Upsilon Lab works with two types of projects: sponsored projects which are supervised by professors, and in-house projects which are entirely internal.
All of our projects are categorized by branch. The sponsorship status is listed in the subheader of each project. You can visit the pages for those categories, learn more about the projects and find the team managers on these pages:
Tools & Experimental Research (TER) Projects
We are currently looking for enthusiastic managers to lead new TER projects! Please apply!
Laser Box Software
Manager: Keqin Yan – In-House
Learning Objectives: Programming (Python), CAD
APPLICATIONS: OPEN
A great number of experimental Physics research involves understanding of optics and their arrangements. This project is designed to target a very specific problem: how to put optics into a box nicely? Specifically, we plan to use a combination of programming and CAD to build a software tool that facilitates the process of implementing and aligning optics in a box or on a baseplate, which could potentially be very helpful in the fields such as quantum computing (imagining having a quantum computer that looks like a traditional one).
Theory & Simulation (TS) Projects
MODELING QUANTUM SYSTEMS WITH MACHINE LEARNING
Manager: Joshua Wong – In-House
Learning Objectives: Programming (Python), Neural Networks
APPLICATIONS: OPEN
Electrons are all over the place, and they’re complicated! If only we could somehow model their wavefunctions… but with so many in a given molecule, that’s practically impossible! I wonder, is there an easier way to model a complicated wavefunction…? Yes! We can use machine learning to do this!

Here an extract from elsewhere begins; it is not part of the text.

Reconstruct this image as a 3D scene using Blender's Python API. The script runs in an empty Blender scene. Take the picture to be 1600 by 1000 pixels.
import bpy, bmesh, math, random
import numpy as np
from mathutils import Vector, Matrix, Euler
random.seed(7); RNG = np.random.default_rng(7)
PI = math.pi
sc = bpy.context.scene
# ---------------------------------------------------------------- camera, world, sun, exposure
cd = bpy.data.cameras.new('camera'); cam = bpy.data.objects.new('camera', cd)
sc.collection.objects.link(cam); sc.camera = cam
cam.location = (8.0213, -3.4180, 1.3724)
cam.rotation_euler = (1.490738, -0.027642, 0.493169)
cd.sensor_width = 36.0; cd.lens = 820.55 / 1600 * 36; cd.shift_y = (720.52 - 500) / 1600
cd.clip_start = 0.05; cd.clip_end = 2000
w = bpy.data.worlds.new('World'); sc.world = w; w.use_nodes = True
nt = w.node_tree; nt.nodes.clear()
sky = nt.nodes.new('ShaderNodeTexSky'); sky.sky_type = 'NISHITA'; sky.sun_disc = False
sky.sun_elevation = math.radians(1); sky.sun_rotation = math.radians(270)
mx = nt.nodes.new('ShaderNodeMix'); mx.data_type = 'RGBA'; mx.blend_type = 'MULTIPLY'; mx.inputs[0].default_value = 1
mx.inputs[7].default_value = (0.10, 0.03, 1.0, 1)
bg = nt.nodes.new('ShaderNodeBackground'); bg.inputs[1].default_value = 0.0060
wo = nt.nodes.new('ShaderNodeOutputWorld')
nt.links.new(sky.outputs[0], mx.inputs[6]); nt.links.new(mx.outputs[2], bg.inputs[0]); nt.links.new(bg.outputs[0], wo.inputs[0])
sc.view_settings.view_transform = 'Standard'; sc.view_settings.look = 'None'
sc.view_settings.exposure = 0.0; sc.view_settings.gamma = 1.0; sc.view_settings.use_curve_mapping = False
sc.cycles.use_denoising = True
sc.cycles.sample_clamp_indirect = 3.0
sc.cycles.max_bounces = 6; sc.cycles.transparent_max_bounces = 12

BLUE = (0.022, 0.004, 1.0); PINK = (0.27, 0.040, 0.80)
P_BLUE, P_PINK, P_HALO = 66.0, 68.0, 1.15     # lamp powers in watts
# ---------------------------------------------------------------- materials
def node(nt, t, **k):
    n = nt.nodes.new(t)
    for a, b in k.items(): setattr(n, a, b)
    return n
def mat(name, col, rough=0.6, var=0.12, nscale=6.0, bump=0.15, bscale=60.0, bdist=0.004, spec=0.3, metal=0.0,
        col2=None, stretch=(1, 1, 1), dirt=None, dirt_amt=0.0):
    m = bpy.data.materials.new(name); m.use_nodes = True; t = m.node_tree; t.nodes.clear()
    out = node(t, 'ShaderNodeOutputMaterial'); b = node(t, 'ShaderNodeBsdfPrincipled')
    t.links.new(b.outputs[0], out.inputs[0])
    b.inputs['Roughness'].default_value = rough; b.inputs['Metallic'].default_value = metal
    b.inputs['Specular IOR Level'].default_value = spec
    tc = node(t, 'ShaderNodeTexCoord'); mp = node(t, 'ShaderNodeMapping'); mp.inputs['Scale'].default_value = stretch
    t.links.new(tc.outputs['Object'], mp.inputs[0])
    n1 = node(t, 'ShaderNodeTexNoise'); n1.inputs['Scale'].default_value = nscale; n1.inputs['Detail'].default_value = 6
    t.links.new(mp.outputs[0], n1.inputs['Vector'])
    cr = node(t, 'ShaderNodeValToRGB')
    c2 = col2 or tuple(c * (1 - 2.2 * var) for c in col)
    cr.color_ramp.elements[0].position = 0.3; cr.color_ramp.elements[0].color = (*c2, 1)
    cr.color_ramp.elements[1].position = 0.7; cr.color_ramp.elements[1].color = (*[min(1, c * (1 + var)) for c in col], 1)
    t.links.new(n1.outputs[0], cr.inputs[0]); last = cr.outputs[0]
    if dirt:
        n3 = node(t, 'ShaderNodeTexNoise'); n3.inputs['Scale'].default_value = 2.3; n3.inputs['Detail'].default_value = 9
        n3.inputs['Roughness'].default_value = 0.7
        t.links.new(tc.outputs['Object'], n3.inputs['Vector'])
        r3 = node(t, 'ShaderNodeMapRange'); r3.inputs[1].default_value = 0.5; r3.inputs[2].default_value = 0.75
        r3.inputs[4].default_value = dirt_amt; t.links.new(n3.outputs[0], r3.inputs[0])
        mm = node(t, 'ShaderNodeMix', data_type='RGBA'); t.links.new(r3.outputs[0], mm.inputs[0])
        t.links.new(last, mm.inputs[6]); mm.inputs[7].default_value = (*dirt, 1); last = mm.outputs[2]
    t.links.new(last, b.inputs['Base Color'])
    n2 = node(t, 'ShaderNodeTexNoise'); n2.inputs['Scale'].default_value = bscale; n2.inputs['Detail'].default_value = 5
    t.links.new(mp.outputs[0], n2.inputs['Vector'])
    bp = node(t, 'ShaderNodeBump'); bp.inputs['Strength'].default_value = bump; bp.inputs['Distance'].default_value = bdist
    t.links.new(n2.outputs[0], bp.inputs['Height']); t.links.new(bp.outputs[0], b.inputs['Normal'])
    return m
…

Learning Physics with Neural Networks
Manager: William Zhu – In-house
Contact: williamzhu@g.ucla.edu
Learning Objectives: Programming (Python, Keras, and Tensorflow), Neural Networks, Deep Learning
APPLICATIONS: OPEN
The goal of this project is to train a deep learning model to predict future states of a closed system based on a known sequence of past states, in a physics-consistent fashion. We will build and run simple physics simulations, then assemble obtained data into an appropriate dataset, on which we will train our network.